The Cabinet approved the KSh 4.2 trillion 2025/26 Budget Policy Statement (BPS), which will now be forwarded to Parliament for debate.

It includes KSh 3.09 trillion for recurrent spending, KSh 725.1 billion for development, KSh 436.7 billion for county transfers, and KSh 5 billion for the Contingency Fund.

The Cabinet also approved the 2024/25 supplementary estimates, allocating an additional KSh 344.8 billion for recurrent spending and development projects.

Further details on the proposed budget reveal a proposed shareable revenue of KSh 2.8 trillion under the Division of Revenue Bill 2025.

This includes KSh 405.1 billion for county governments as their equitable share and KSh 10.6 billion for the Equalisation Fund.
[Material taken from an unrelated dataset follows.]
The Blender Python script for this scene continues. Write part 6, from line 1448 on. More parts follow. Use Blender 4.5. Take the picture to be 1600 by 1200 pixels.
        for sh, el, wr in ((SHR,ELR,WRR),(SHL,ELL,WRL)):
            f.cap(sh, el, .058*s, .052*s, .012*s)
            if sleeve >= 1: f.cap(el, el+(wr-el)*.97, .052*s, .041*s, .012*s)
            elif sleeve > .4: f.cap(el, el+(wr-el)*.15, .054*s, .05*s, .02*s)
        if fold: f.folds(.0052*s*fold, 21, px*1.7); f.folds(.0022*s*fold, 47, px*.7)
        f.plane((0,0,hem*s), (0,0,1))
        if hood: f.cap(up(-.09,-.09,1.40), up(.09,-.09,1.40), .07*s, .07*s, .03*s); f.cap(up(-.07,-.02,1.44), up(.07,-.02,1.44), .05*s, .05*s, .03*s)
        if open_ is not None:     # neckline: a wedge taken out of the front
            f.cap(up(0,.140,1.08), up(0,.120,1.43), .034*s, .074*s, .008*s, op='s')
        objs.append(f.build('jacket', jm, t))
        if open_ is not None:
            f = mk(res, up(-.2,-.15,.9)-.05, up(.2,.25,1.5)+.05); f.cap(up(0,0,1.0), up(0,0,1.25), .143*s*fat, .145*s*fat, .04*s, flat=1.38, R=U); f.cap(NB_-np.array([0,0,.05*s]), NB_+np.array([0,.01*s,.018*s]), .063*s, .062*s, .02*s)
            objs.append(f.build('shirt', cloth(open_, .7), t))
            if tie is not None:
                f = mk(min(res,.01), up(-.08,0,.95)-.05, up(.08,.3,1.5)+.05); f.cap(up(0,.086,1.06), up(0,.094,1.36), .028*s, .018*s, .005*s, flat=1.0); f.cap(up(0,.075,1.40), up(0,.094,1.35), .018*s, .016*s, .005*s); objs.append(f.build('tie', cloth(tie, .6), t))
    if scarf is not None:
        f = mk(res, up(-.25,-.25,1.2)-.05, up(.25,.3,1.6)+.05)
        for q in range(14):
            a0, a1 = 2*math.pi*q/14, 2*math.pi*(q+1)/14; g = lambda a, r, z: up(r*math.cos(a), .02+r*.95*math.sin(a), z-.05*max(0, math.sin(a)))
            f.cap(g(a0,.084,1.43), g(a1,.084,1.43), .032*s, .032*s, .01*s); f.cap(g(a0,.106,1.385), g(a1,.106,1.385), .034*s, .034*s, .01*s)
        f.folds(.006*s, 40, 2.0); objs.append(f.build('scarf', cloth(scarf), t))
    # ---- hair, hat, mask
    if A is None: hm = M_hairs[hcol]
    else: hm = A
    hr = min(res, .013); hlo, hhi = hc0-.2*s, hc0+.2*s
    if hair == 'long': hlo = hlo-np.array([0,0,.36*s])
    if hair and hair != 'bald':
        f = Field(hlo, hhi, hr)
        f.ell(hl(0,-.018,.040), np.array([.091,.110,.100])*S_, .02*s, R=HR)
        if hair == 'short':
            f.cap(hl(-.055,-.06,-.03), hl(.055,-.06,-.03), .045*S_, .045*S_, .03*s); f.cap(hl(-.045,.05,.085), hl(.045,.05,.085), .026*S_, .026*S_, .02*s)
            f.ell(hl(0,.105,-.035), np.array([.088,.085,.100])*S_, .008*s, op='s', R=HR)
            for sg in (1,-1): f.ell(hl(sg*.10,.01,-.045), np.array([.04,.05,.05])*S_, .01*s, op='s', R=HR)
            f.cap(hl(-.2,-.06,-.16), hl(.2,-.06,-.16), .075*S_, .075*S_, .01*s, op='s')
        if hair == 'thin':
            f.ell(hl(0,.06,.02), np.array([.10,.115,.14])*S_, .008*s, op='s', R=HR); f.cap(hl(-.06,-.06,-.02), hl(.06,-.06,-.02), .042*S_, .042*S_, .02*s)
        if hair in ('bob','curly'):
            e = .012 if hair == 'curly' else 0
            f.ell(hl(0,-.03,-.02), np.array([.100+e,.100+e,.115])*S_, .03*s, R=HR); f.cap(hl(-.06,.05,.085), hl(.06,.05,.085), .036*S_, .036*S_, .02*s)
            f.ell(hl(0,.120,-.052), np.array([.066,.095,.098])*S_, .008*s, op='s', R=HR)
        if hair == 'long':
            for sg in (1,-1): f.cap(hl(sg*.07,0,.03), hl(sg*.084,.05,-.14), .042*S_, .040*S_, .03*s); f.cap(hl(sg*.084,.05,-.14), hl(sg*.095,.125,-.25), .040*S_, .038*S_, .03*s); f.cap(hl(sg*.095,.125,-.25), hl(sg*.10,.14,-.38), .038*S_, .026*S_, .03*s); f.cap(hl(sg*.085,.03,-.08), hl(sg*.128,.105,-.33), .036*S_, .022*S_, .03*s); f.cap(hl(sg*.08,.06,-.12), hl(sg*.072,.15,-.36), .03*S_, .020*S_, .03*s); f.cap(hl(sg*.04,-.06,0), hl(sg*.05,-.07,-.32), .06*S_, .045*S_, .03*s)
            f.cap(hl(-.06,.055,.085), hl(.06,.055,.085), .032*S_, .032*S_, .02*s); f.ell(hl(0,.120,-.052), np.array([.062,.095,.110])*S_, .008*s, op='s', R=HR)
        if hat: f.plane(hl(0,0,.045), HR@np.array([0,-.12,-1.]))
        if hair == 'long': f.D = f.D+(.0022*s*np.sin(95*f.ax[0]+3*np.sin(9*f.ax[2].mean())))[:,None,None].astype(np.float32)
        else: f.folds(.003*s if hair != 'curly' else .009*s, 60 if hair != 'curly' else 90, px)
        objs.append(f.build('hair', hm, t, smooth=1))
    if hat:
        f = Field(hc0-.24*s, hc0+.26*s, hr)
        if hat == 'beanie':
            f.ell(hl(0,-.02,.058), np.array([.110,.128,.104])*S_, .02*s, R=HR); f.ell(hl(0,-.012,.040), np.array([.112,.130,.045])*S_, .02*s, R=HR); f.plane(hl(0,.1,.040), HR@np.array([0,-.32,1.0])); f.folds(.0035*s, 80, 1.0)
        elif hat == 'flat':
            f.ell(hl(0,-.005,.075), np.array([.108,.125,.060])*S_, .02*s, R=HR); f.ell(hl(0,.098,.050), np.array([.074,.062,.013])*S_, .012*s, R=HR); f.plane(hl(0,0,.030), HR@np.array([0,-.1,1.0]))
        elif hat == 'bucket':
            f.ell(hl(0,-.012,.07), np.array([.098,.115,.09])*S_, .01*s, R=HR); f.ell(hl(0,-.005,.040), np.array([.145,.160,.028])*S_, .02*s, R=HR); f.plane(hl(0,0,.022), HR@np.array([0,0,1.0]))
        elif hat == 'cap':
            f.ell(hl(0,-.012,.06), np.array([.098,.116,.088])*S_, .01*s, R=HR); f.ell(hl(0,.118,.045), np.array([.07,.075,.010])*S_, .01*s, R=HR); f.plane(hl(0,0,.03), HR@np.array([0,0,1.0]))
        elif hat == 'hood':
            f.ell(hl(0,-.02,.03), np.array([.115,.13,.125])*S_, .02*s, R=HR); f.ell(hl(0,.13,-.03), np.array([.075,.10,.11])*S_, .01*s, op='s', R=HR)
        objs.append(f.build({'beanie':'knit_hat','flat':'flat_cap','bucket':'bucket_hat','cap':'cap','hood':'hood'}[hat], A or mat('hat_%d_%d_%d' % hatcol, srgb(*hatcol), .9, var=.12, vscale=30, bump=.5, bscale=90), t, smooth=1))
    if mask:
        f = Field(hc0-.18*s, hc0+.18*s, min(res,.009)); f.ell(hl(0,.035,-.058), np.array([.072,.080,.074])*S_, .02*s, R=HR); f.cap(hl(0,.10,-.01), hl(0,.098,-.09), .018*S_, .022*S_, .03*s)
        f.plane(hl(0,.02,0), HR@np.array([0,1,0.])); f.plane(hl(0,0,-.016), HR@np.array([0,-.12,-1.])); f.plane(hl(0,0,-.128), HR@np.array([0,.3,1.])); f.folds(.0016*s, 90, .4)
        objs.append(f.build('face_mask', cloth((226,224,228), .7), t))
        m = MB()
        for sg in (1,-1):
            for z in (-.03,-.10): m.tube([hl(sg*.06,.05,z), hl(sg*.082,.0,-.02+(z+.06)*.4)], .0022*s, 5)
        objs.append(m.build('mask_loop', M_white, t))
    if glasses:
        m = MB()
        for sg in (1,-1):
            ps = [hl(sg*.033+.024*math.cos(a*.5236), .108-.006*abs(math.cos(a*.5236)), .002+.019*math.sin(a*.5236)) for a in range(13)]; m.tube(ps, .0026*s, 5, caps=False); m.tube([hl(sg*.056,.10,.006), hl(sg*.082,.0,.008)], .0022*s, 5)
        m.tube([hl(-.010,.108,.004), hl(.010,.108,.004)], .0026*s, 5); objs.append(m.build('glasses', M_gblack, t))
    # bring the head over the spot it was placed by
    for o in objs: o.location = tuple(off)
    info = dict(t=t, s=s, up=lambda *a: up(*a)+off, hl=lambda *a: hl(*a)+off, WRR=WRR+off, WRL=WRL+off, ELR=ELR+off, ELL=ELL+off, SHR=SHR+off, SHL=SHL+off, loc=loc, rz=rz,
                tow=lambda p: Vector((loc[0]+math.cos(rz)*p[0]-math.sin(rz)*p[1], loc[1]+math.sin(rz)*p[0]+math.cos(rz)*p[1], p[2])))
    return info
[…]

Ruto’s administration intends to borrow KSh 759.4 billion in the 2025/2026 financial year (FY) to plug the budget deficit.

What to know about Kenya’s taxes

  • KRA collected KSh 1.243 trillion in the first half of the 2024/2025 financial year, representing a 4.5% rise from KSh 1.189 trillion collected during a similar period in the previous year.
  • President William Ruto’s Cabinet noted the broad-based government will focus on six priorities in the upcoming fiscal year, including expanding the tax base.
  • Mbadi said there will be no additional taxes on employment income in the 2025/2026 FY.